13.4 Severability: If any term or provision of this Agreement is held to be illegal, invalid or unenforceable it will be severed from this Agreement without affecting the legality, validity or enforceability of the remaining provisions.
13.5 Waiver: Neither party will be deemed to have waived any right under this Agreement unless the waiver is in writing and signed by the parties. Any failure or delay by a party to exercise any right or power under this Agreement will not operate as a waiver of that right or power.
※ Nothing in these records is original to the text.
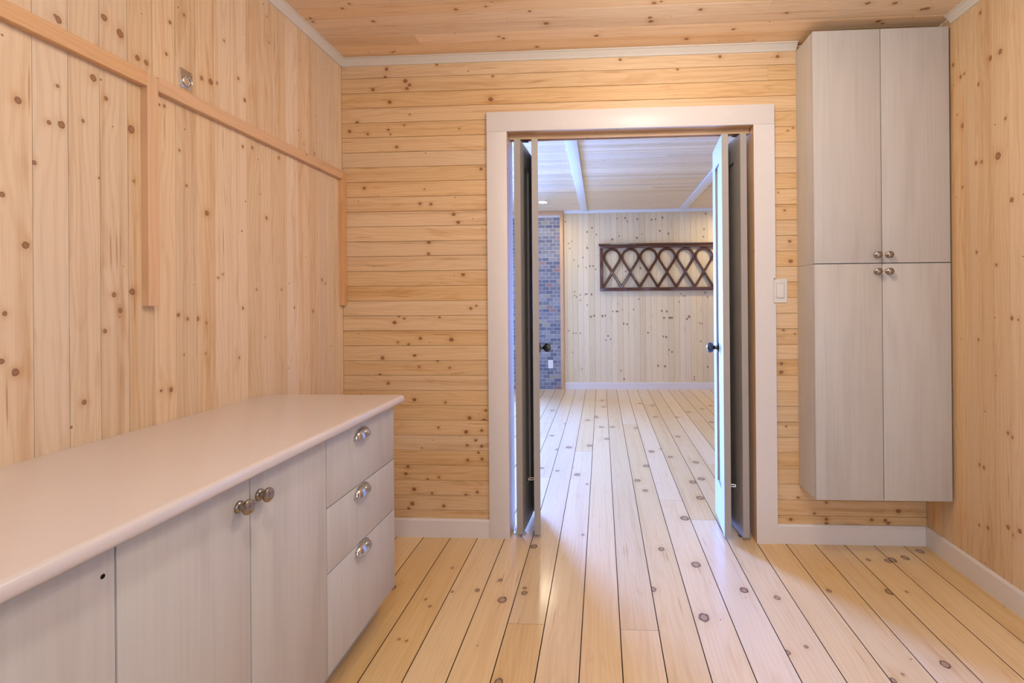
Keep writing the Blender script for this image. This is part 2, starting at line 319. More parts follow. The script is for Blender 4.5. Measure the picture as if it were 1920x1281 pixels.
KL={-1:[(1.382,0.0238,0.0069),(1.079,0.0018,0.0068),(1.725,0.0108,0.0062),(1.108,-0.0252,0.0051),(1.494,-0.0212,0.0051),(1.218,-0.0182,0.0042)],0:[(1.701,0.0234,0.0073),(1.968,0.0184,0.0066),(1.696,-0.0046,0.0045),(1.586,-0.0366,0.0044),(1.974,0.0114,0.0038),(1.797,0.0154,0.0037)],1:[(1.858,0.023,0.0076),(0.977,-0.006,0.0054),(1.73,-0.004,0.0037),(1.588,0.037,0.0028)],2:[(2.021,0.0186,0.009),(2.041,-0.0264,0.007),(1.221,0.0136,0.0056),(1.266,-0.0044,0.0055),(1.816,-0.0224,0.0048),(1.164,-0.0294,0.0046)],3:[(1.756,-0.0298,0.0088),(1.276,-0.0298,0.0075),(1.977,-0.0088,0.0061),(1.977,0.0192,0.0061),(1.604,-0.0228,0.0029)],4:[(0.964,0.0168,0.006),(2.148,0.0228,0.0043),(2.039,0.0088,0.0042),(1.868,-0.0002,0.0041),(0.967,-0.0182,0.0039),(1.866,-0.0172,0.0031)],5:[(1.203,-0.0336,0.005),(1.189,0.0014,0.004),(2.203,-0.0036,0.0033),(1.745,-0.0246,0.0031),(1.635,0.0014,0.0031),(1.071,-0.0136,0.002)],6:[(2.03,0.025,0.0078),(1.558,0.004,0.0073),(1.188,-0.038,0.0061),(2.024,-0.014,0.0055),(1.172,-0.001,0.0031),(1.066,-0.005,0.0021)],7:[(2.21,0.0086,0.0035),(2.038,-0.0254,0.0034),(1.333,-0.0274,0.0032),(1.347,-0.0054,0.0032)],8:[(2.033,0.0312,0.0059),(2.103,-0.0018,0.0047),(1.848,0.0182,0.0046),(1.222,0.0132,0.0044),(1.033,-0.0078,0.0033)],9:[(1.86,-0.0102,0.0046),(1.296,0.0078,0.0034)],10:[(1.594,-0.0096,0.0058),(2.435,0.0004,0.0026),(2.334,0.0154,0.0026),(1.101,-0.0246,0.0023)],11:[(1.867,-0.009,0.0049),(1.3,0.001,0.0036)],12:[(1.221,0.0086,0.0037)],13:[(2.034,-0.0298,0.0026),(1.985,0.0092,0.0026)],14:[(1.202,-0.0092,0.0051),(1.966,0.0138,0.004)],15:[(1.356,-0.0116,0.0053),(1.338,0.0164,0.004)]}
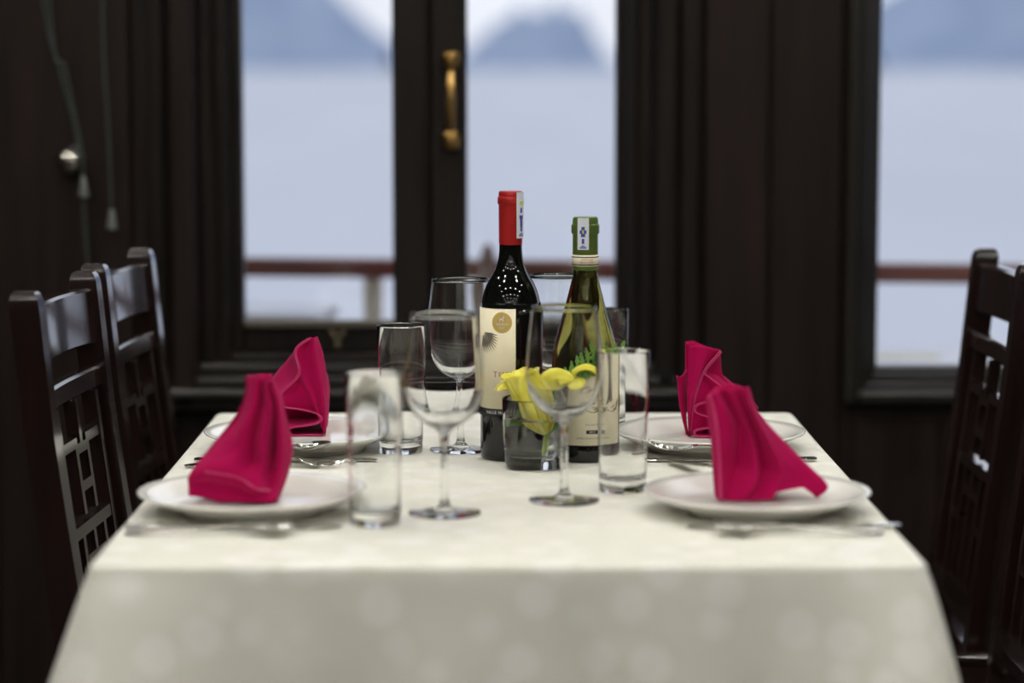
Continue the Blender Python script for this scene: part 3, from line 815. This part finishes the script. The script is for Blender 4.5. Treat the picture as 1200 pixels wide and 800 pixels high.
for z, w, h in ((.283,.004,.010),(.289,.006,.004),(.297,.003,.006),(.275,.003,.006),(.2675,.007,.0015),(.2695,.004,.0012)):
    patch(bm, .0163, math.radians(50)-w/.032, math.radians(50)+w/.032, z-h/2, z+h/2, 4, .0001)
obj('print', bm, M['ink_blue'], st)
obj('print', patch(bmesh.new(), .01635, math.radians(42), math.radians(62), .3035, .3075, 4, .0001), M['stamp_yellow'], st, False, 'yellow green mark')
Rb = .0364
la = obj('label', patch(bmesh.new(), Rb, math.radians(-98), math.radians(9), .0625, .182, 40), M['label'], rb, True, 'cream paper label')
Rt = Rb+.0006
def disc(bm, r, n=32):
    c = bm.verts.new((0,0,0)); vs = [bm.verts.new((r*math.cos(2*PI*i/n), r*math.sin(2*PI*i/n), 0)) for i in range(n)]
    mid = [bm.verts.new((r*.5*math.cos(2*PI*i/n), r*.5*math.sin(2*PI*i/n), 0)) for i in range(n)]
    for i in range(n):
        j = (i+1)%n; bm.faces.new((c, mid[i], mid[j])); bm.faces.new((mid[i], vs[i], vs[j], mid[j]))
    return bm
def wrapped(bm, R, deg, z):
    for v in bm.verts:
        a = math.radians(deg)+v.co.x/R
        v.co = Vector((R*math.sin(a), -R*math.cos(a), z+v.co.y))
    return bm
gd = obj('gold_seal', wrapped(disc(bmesh.new(), .0125), Rt, -17, .166), M['gold'], la, False, 'round gold seal')
# little animal silhouette and words inside the seal, drawn as the print of the label
bm = bmesh.new()
def poly(bm, pts): bm.faces.new([bm.verts.new((x,y,0)) for x,y in pts])
poly(bm, [(-.0028,.0006),(.0012,.0012),(.0022,.0040),(.0030,.0040),(.0026,.0014),(.0018,-.0004),(.0024,-.0030),(.0016,-.0030),(.0008,-.0008),(-.0016,-.0008),(-.0022,-.0030),(-.0030,-.0030),(-.0026,-.0006)])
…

Any waiver by a party of any breach, or failure to exercise any right, under this Agreement will not constitute a waiver of any subsequent breach or continuing right.
13.6 Entire agreement: This Agreement constitutes the entire agreement of the parties with respect to its subject matter and supersedes all previous agreements, arrangements, understandings or representations relating to that subject matter.
13.7 Amendment: This Agreement may only be amended by agreement in writing signed by authorised representatives of both parties.
13.8 Counterparts: This Agreement may be executed in any number of counterparts, each of which is to be deemed an original, but all of which together are to constitute a single instrument.
13.9 Governing law and jurisdiction: This Agreement is governed by, and will be construed in accordance with, New Zealand law. Each party irrevocably submits to the exclusive jurisdiction of the New Zealand courts for the purpose of hearing and determining all disputes under or in connection with this Agreement.